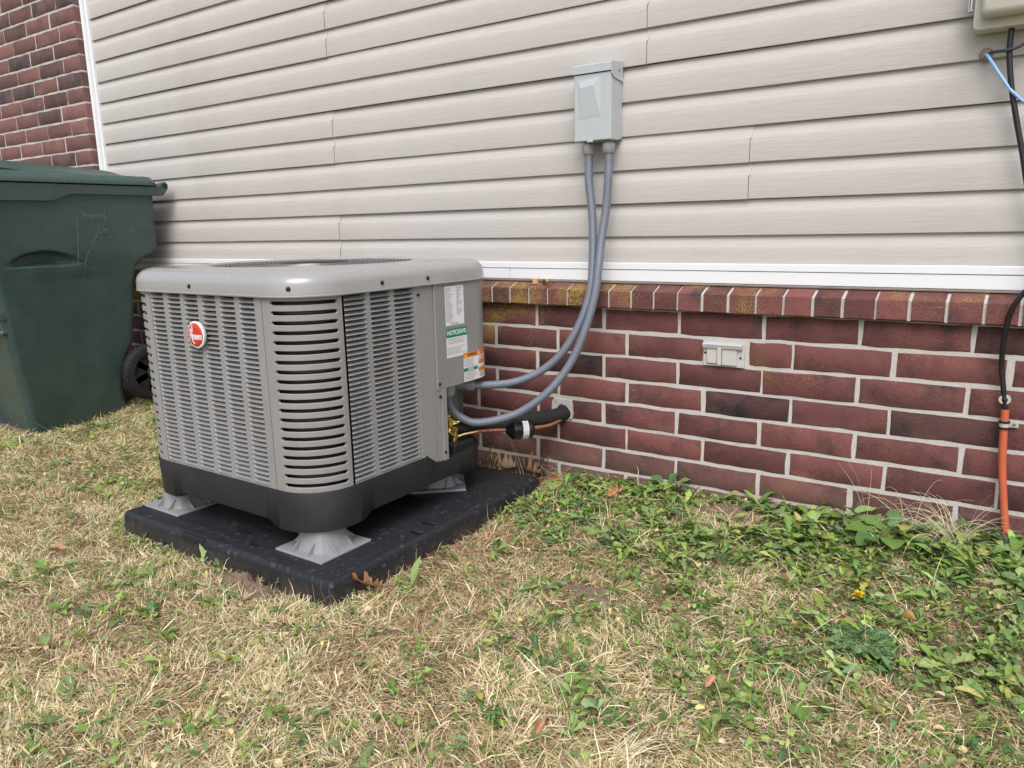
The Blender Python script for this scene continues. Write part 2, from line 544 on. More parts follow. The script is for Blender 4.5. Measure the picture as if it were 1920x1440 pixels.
def box(x0, x1, y0, y1, z0, z1, c=0.0):
    """box, optionally with chamfered edges of size c"""
    if c <= 0:
        V = [(x, y, z) for z in (z0, z1) for y in (y0, y1) for x in (x0, x1)]
        F = [(0, 2, 3, 1), (4, 5, 7, 6), (0, 1, 5, 4), (2, 6, 7, 3), (0, 4, 6, 2), (1, 3, 7, 5)]
        return V, F
    V, idx = [], {}
    xs, ys, zs = (x0, x1), (y0, y1), (z0, z1)
    for i in (0, 1):
        for j in (0, 1):
            for k in (0, 1):
                P = [xs[i], ys[j], zs[k]]
                s = [c if i == 0 else -c, c if j == 0 else -c, c if k == 0 else -c]
                for ax in range(3):           # vertex on the face whose normal is ax
                    q = list(P)
                    for a in range(3):
                        if a != ax: q[a] += s[a]
                    idx[(i, j, k, ax)] = len(V)
                    V.append(tuple(q))
    F = []
    for ax in range(3):
        for side in (0, 1):
            o = [a for a in range(3) if a != ax]
            loop = []
            for u, v in ((0, 0), (1, 0), (1, 1), (0, 1)):
                t = [0, 0, 0]; t[ax] = side; t[o[0]] = u; t[o[1]] = v
                loop.append(idx[(*t, ax)])
            F.append(tuple(loop))
    for ax in range(3):                        # edges along axis ax
        o = [a for a in range(3) if a != ax]
        for u in (0, 1):
            for v in (0, 1):
                t0 = [0, 0, 0]; t0[o[0]] = u; t0[o[1]] = v
                t1 = list(t0); t1[ax] = 1
                F.append((idx[(*t0, o[0])], idx[(*t1, o[0])], idx[(*t1, o[1])], idx[(*t0, o[1])]))
    for i in (0, 1):
        for j in (0, 1):
            for k in (0, 1):
                F.append((idx[(i, j, k, 0)], idx[(i, j, k, 1)], idx[(i, j, k, 2)]))
    return fix(V, F)


def fix(V, F):
    """orient faces outwards for a convex-ish closed body"""
    c = np.mean(np.array(V), axis=0)
    out = []
    for f in F:
        P = [np.array(V[i]) for i in f]
        n = np.cross(P[1] - P[0], P[2] - P[0])
        out.append(tuple(f) if n @ (np.mean(P, axis=0) - c) > 0 else tuple(reversed(f)))
    return V, out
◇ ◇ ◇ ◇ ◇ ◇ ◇
What is expected:
Quote the preceding listing precisely and completely, omitting its images.

Written solution:
The Blender Python script for this scene continues. Write part 2, from line 544 on. More parts follow. The script is for Blender 4.5. Measure the picture as if it were 1920x1440 pixels.
def box(x0, x1, y0, y1, z0, z1, c=0.0):
    """box, optionally with chamfered edges of size c"""
    if c <= 0:
        V = [(x, y, z) for z in (z0, z1) for y in (y0, y1) for x in (x0, x1)]
        F = [(0, 2, 3, 1), (4, 5, 7, 6), (0, 1, 5, 4), (2, 6, 7, 3), (0, 4, 6, 2), (1, 3, 7, 5)]
        return V, F
    V, idx = [], {}
    xs, ys, zs = (x0, x1), (y0, y1), (z0, z1)
    for i in (0, 1):
        for j in (0, 1):
            for k in (0, 1):
                P = [xs[i], ys[j], zs[k]]
                s = [c if i == 0 else -c, c if j == 0 else -c, c if k == 0 else -c]
                for ax in range(3):           # vertex on the face whose normal is ax
                    q = list(P)
                    for a in range(3):
                        if a != ax: q[a] += s[a]
                    idx[(i, j, k, ax)] = len(V)
                    V.append(tuple(q))
    F = []
    for ax in range(3):
        for side in (0, 1):
            o = [a for a in range(3) if a != ax]
            loop = []
            for u, v in ((0, 0), (1, 0), (1, 1), (0, 1)):
                t = [0, 0, 0]; t[ax] = side; t[o[0]] = u; t[o[1]] = v
                loop.append(idx[(*t, ax)])
            F.append(tuple(loop))
    for ax in range(3):                        # edges along axis ax
        o = [a for a in range(3) if a != ax]
        for u in (0, 1):
            for v in (0, 1):
                t0 = [0, 0, 0]; t0[o[0]] = u; t0[o[1]] = v
                t1 = list(t0); t1[ax] = 1
                F.append((idx[(*t0, o[0])], idx[(*t1, o[0])], idx[(*t1, o[1])], idx[(*t0, o[1])]))
    for i in (0, 1):
        for j in (0, 1):
            for k in (0, 1):
                F.append((idx[(i, j, k, 0)], idx[(i, j, k, 1)], idx[(i, j, k, 2)]))
    return fix(V, F)


def fix(V, F):
    """orient faces outwards for a convex-ish closed body"""
    c = np.mean(np.array(V), axis=0)
    out = []
    for f in F:
        P = [np.array(V[i]) for i in f]
        n = np.cross(P[1] - P[0], P[2] - P[0])
        out.append(tuple(f) if n @ (np.mean(P, axis=0) - c) > 0 else tuple(reversed(f)))
    return V, out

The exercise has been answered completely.